:: REQUEST ::
Word for word, quote all of the material, omitting the pictures.

+ + +

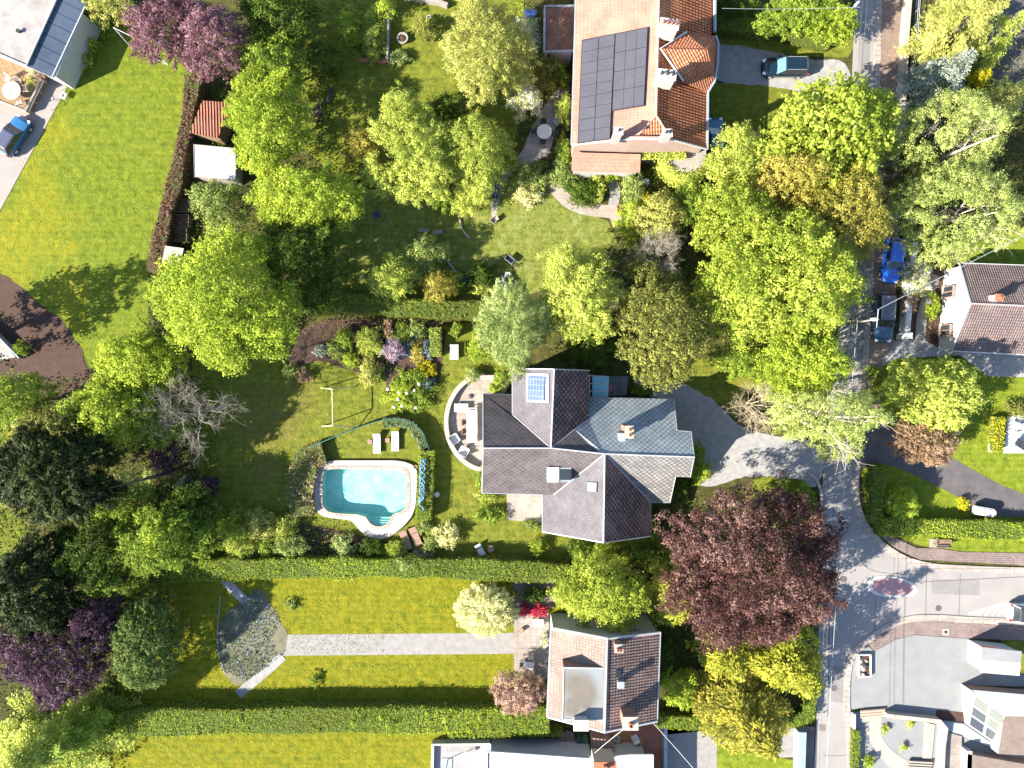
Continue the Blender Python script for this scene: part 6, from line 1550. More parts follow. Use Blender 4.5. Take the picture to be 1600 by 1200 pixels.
hedge([(160, 1133), (300, 1130), (500, 1127), (700, 1127), (858, 1127)], 2.5, 2.0, 'hedge_bright', 'long clipped hedge along the bottom lawn', rough=.12)
hedge([(700, 1149), (880, 1147)], .55, 1.3, 'hedge_bright', 'narrow bright hedge strip below the long bottom hedge', rough=.1)
hedge([(1375, 824), (1440, 824), (1520, 828), (1660, 833)], 1.8, 1.5, 'hedge_bright', 'long bright hedge between the right driveway and the pavement')
hedge([(1375, 727), (1373, 770), (1371, 818)], 1.1, 1.5, 'hedge', 'dark green hedge along the verge left of the ball-shaped bush')
hedge([(300, 118), (297, 150), (288, 205), (278, 250), (270, 290), (258, 330), (248, 375), (240, 425)], 1.25, 1.8, 'plum_hedge', 'long purple and brown hedge on the right edge of the left lawn', leaf=.16, rough=.4)
hedge([(1562, 652), (1561, 678), (1561, 705)], 1.1, .9, 'yellow', 'short bright yellow hedge on the right lawn')
hedge([(1339, 1142), (1337, 1260)], .62, .8, 'hedge_bright', 'narrow green hedge beside the lower road')
hedge([(1028, 1128), (1098, 1132)], 1.2, 1.6, 'hedge_bright', 'short hedge between the brown tiled house and the yellow conifers')
hedge([(1120, 36), (1200, 42), (1245, 48), (1300, 62)], 1.3, 1.5, 'hedge', 'shaded hedge along the top of the gravel drive beside the estate car')
hedge([(680, 512), (681, 530), (680, 556)], 1.2, 1.1, 'yellowgreen', 'short yellow-green clipped hedge left of the white garden bench')
hedge([(706, 512), (718, 518)], 1.2, 1.1, 'hedge_bright', 'small rounded clipped hedge above the white garden bench')
hedge([(1225, 1060), (1268, 1075), (1266, 1120), (1235, 1130)], 1.2, 1.0, 'hedge_bright', 'rounded green hedge between the yellow conifers and the road')


# ------------------------------------------------------------------ trees
T = tree
T(255, 42, 58, 55, 8.5, 'plum', 'purple-leaved tree at the top left, its paler western half beside the goal frame', rc=.42, leaf=.20, ragged=.5)
T(330, 62, 52, 62, 9, 'plum', 'purple-leaved tree at the top left, its eastern half next to the dark green tree', rc=.42, leaf=.20, ragged=.5)
T(165, 5, 45, 22, 4.5, 'paleolive', 'pale yellow-green shrub between the white modern house and the purple trees', 'shrub', 'shrub')
T(435, 20, 52, 50, 7.5, 'deep', 'dark green tree at the top edge right of the purple trees', rc=.6, leaf=.24)
T(425, 100, 52, 48, 7, 'green', 'bright green tree below the dark green tree at the top, north of the corrugated shed', rc=.55, leaf=.24, ragged=.3)
T(412, 190, 70, 84, 8, 'lime', 'large oval bright green tree right of the red corrugated shed', rc=.5, leaf=.22)
T(338, 318, 42, 42, 5.5, 'greygreen', 'grey-green small tree directly below the white shed', rc=.45, leaf=.2, ragged=.3)
T(482, 312, 84, 58, 8.5, 'lime', 'wide feathery lime green tree right of the white shed', rc=.55, leaf=.22, ragged=.5)
T(472, 405, 72, 74, 8.5, 'deep', 'dark small-leaved green tree between the lime tree and the long upper hedge', rc=.4, leaf=.19, ragged=.4)
T(352, 470, 130, 108, 12, 'lime', 'largest bright maple beside the left lawn, below the grey plank shed', rc=.7, leaf=.26, nl=9, ragged=.25)
T(215, 575, 72, 52, 8, 'lime', 'bright green tree at the lower end of the left lawn', rc=.55, leaf=.24, ragged=.3)
T(175, 640, 62, 55, 9, 'lime', 'mid green tree below the left lawn, left of the bare grey tree', rc=.55, leaf=.24)
T(240, 650, 42, 50, 7, 'green', 'green tree tangled with the bare grey tree on its left side', rc=.5, leaf=.22)
T(298, 640, 60, 62, 8.5, None, 'leafless grey tree at the left of the middle lawn', style='bare', barkm=bark_grey, limbs=9, name='bare_tree')
T(75, 735, 95, 78, 12, 'conifer_dark', 'broad dark conifer at the left edge, the upper of two', 'tree', 'broad', 'conifer', rc=.5, leaf=.26, nl=9, asp=.4, updir=.8, dens=1.8)
T(62, 668, 45, 34, 9, 'paleolive', 'pale olive tree above the upper dark conifer at the left edge', rc=.45, leaf=.2, ragged=.4)
T(105, 660, 40, 30, 10, 'olive', 'olive green treetop between the pale olive tree and the upper dark conifer', rc=.45, leaf=.22)
T(10, 755, 22, 50, 10, 'paleolive', 'pale fringe tree at the far left edge beside the upper dark conifer', rc=.4, leaf=.2, dens=1.5)
T(228, 748, 42, 36, 10, 'greygreen', 'drooping grey-green tree with a pale curved stem in the left wood', style='conifer', name='weeping_tree', leaf=.2, dens=.5, droop=.9)
T(252, 720, 24, 22, 3.5, 'plum_dark', 'dark purple shrub under the bare grey tree, larger one', 'shrub', 'shrub')
T(322, 772, 14, 24, 2.2, 'plum_dark', 'narrow dark purple shrub beside the small blue-green spruce', 'shrub', 'shrub')
T(292, 757, 20, 14, 3, 'blue', 'small blue-green spruce at the left edge of the middle lawn', 'tree', 'conifer', 'spruce', leaf=.16)
T(290, 800, 42, 40, 5.5, 'deep', 'deep green tree at the lower left corner of the middle lawn', rc=.45, leaf=.2)
T(190, 790, 38, 32, 7, 'green', 'mid green tree right of the upper dark conifer', rc=.5, leaf=.22)
T(240, 850, 78, 55, 8, 'green', 'bright-topped green tree in the left wood above the lower lawns', rc=.55, leaf=.24, ragged=.3)
T(255, 832, 32, 26, 9, 'lime', 'sunlit lime treetop rising from the left wood', rc=.45, leaf=.22, ragged=.4)
T(140, 862, 55, 52, 8.5, 'deep', 'deep green tree between the two dark conifers and the bright-topped tree', rc=.5, leaf=.22)
T(175, 910, 45, 25, 6, 'green', 'low green tree at the top of the oval holly', rc=.45, leaf=.2)
T(45, 925, 64, 82, 10, 'conifer_dark', 'broad dark conifer at the left edge, the lower of two', 'tree', 'broad', 'conifer', rc=.5, leaf=.26, nl=8, asp=.4, updir=.8, dens=1.8)
T(85, 1030, 90, 75, 7.5, 'plum_dark', 'big dark purple beech at the lower left', rc=.5, leaf=.2, nl=8, ragged=.2)
T(145, 965, 42, 35, 7, 'plum_dark', 'smaller dark purple tree between the lower dark conifer and the holly', rc=.45, leaf=.2)
T(219, 1009, 48, 77, 6.5, 'holly', 'large oval variegated holly on the lower left lawn', rc=.30, leaf=.17, nl=0, zb=.4, dens=2.0, ragged=.05, name='holly_tree')
T(70, 1165, 108, 75, 9.5, 'yellowgreen', 'feathery yellow-green conifer in the bottom left corner', 'tree', 'conifer', 'conifer', leaf=.28, dens=1.5, droop=.5)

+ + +

:: TASK RESPONSE ::
Continue the Blender Python script for this scene: part 6, from line 1550. More parts follow. Use Blender 4.5. Take the picture to be 1600 by 1200 pixels.
hedge([(160, 1133), (300, 1130), (500, 1127), (700, 1127), (858, 1127)], 2.5, 2.0, 'hedge_bright', 'long clipped hedge along the bottom lawn', rough=.12)
hedge([(700, 1149), (880, 1147)], .55, 1.3, 'hedge_bright', 'narrow bright hedge strip below the long bottom hedge', rough=.1)
hedge([(1375, 824), (1440, 824), (1520, 828), (1660, 833)], 1.8, 1.5, 'hedge_bright', 'long bright hedge between the right driveway and the pavement')
hedge([(1375, 727), (1373, 770), (1371, 818)], 1.1, 1.5, 'hedge', 'dark green hedge along the verge left of the ball-shaped bush')
hedge([(300, 118), (297, 150), (288, 205), (278, 250), (270, 290), (258, 330), (248, 375), (240, 425)], 1.25, 1.8, 'plum_hedge', 'long purple and brown hedge on the right edge of the left lawn', leaf=.16, rough=.4)
hedge([(1562, 652), (1561, 678), (1561, 705)], 1.1, .9, 'yellow', 'short bright yellow hedge on the right lawn')
hedge([(1339, 1142), (1337, 1260)], .62, .8, 'hedge_bright', 'narrow green hedge beside the lower road')
hedge([(1028, 1128), (1098, 1132)], 1.2, 1.6, 'hedge_bright', 'short hedge between the brown tiled house and the yellow conifers')
hedge([(1120, 36), (1200, 42), (1245, 48), (1300, 62)], 1.3, 1.5, 'hedge', 'shaded hedge along the top of the gravel drive beside the estate car')
hedge([(680, 512), (681, 530), (680, 556)], 1.2, 1.1, 'yellowgreen', 'short yellow-green clipped hedge left of the white garden bench')
hedge([(706, 512), (718, 518)], 1.2, 1.1, 'hedge_bright', 'small rounded clipped hedge above the white garden bench')
hedge([(1225, 1060), (1268, 1075), (1266, 1120), (1235, 1130)], 1.2, 1.0, 'hedge_bright', 'rounded green hedge between the yellow conifers and the road')


# ------------------------------------------------------------------ trees
T = tree
T(255, 42, 58, 55, 8.5, 'plum', 'purple-leaved tree at the top left, its paler western half beside the goal frame', rc=.42, leaf=.20, ragged=.5)
T(330, 62, 52, 62, 9, 'plum', 'purple-leaved tree at the top left, its eastern half next to the dark green tree', rc=.42, leaf=.20, ragged=.5)
T(165, 5, 45, 22, 4.5, 'paleolive', 'pale yellow-green shrub between the white modern house and the purple trees', 'shrub', 'shrub')
T(435, 20, 52, 50, 7.5, 'deep', 'dark green tree at the top edge right of the purple trees', rc=.6, leaf=.24)
T(425, 100, 52, 48, 7, 'green', 'bright green tree below the dark green tree at the top, north of the corrugated shed', rc=.55, leaf=.24, ragged=.3)
T(412, 190, 70, 84, 8, 'lime', 'large oval bright green tree right of the red corrugated shed', rc=.5, leaf=.22)
T(338, 318, 42, 42, 5.5, 'greygreen', 'grey-green small tree directly below the white shed', rc=.45, leaf=.2, ragged=.3)
T(482, 312, 84, 58, 8.5, 'lime', 'wide feathery lime green tree right of the white shed', rc=.55, leaf=.22, ragged=.5)
T(472, 405, 72, 74, 8.5, 'deep', 'dark small-leaved green tree between the lime tree and the long upper hedge', rc=.4, leaf=.19, ragged=.4)
T(352, 470, 130, 108, 12, 'lime', 'largest bright maple beside the left lawn, below the grey plank shed', rc=.7, leaf=.26, nl=9, ragged=.25)
T(215, 575, 72, 52, 8, 'lime', 'bright green tree at the lower end of the left lawn', rc=.55, leaf=.24, ragged=.3)
T(175, 640, 62, 55, 9, 'lime', 'mid green tree below the left lawn, left of the bare grey tree', rc=.55, leaf=.24)
T(240, 650, 42, 50, 7, 'green', 'green tree tangled with the bare grey tree on its left side', rc=.5, leaf=.22)
T(298, 640, 60, 62, 8.5, None, 'leafless grey tree at the left of the middle lawn', style='bare', barkm=bark_grey, limbs=9, name='bare_tree')
T(75, 735, 95, 78, 12, 'conifer_dark', 'broad dark conifer at the left edge, the upper of two', 'tree', 'broad', 'conifer', rc=.5, leaf=.26, nl=9, asp=.4, updir=.8, dens=1.8)
T(62, 668, 45, 34, 9, 'paleolive', 'pale olive tree above the upper dark conifer at the left edge', rc=.45, leaf=.2, ragged=.4)
T(105, 660, 40, 30, 10, 'olive', 'olive green treetop between the pale olive tree and the upper dark conifer', rc=.45, leaf=.22)
T(10, 755, 22, 50, 10, 'paleolive', 'pale fringe tree at the far left edge beside the upper dark conifer', rc=.4, leaf=.2, dens=1.5)
T(228, 748, 42, 36, 10, 'greygreen', 'drooping grey-green tree with a pale curved stem in the left wood', style='conifer', name='weeping_tree', leaf=.2, dens=.5, droop=.9)
T(252, 720, 24, 22, 3.5, 'plum_dark', 'dark purple shrub under the bare grey tree, larger one', 'shrub', 'shrub')
T(322, 772, 14, 24, 2.2, 'plum_dark', 'narrow dark purple shrub beside the small blue-green spruce', 'shrub', 'shrub')
T(292, 757, 20, 14, 3, 'blue', 'small blue-green spruce at the left edge of the middle lawn', 'tree', 'conifer', 'spruce', leaf=.16)
T(290, 800, 42, 40, 5.5, 'deep', 'deep green tree at the lower left corner of the middle lawn', rc=.45, leaf=.2)
T(190, 790, 38, 32, 7, 'green', 'mid green tree right of the upper dark conifer', rc=.5, leaf=.22)
T(240, 850, 78, 55, 8, 'green', 'bright-topped green tree in the left wood above the lower lawns', rc=.55, leaf=.24, ragged=.3)
T(255, 832, 32, 26, 9, 'lime', 'sunlit lime treetop rising from the left wood', rc=.45, leaf=.22, ragged=.4)
T(140, 862, 55, 52, 8.5, 'deep', 'deep green tree between the two dark conifers and the bright-topped tree', rc=.5, leaf=.22)
T(175, 910, 45, 25, 6, 'green', 'low green tree at the top of the oval holly', rc=.45, leaf=.2)
T(45, 925, 64, 82, 10, 'conifer_dark', 'broad dark conifer at the left edge, the lower of two', 'tree', 'broad', 'conifer', rc=.5, leaf=.26, nl=8, asp=.4, updir=.8, dens=1.8)
T(85, 1030, 90, 75, 7.5, 'plum_dark', 'big dark purple beech at the lower left', rc=.5, leaf=.2, nl=8, ragged=.2)
T(145, 965, 42, 35, 7, 'plum_dark', 'smaller dark purple tree between the lower dark conifer and the holly', rc=.45, leaf=.2)
T(219, 1009, 48, 77, 6.5, 'holly', 'large oval variegated holly on the lower left lawn', rc=.30, leaf=.17, nl=0, zb=.4, dens=2.0, ragged=.05, name='holly_tree')
T(70, 1165, 108, 75, 9.5, 'yellowgreen', 'feathery yellow-green conifer in the bottom left corner', 'tree', 'conifer', 'conifer', leaf=.28, dens=1.5, droop=.5)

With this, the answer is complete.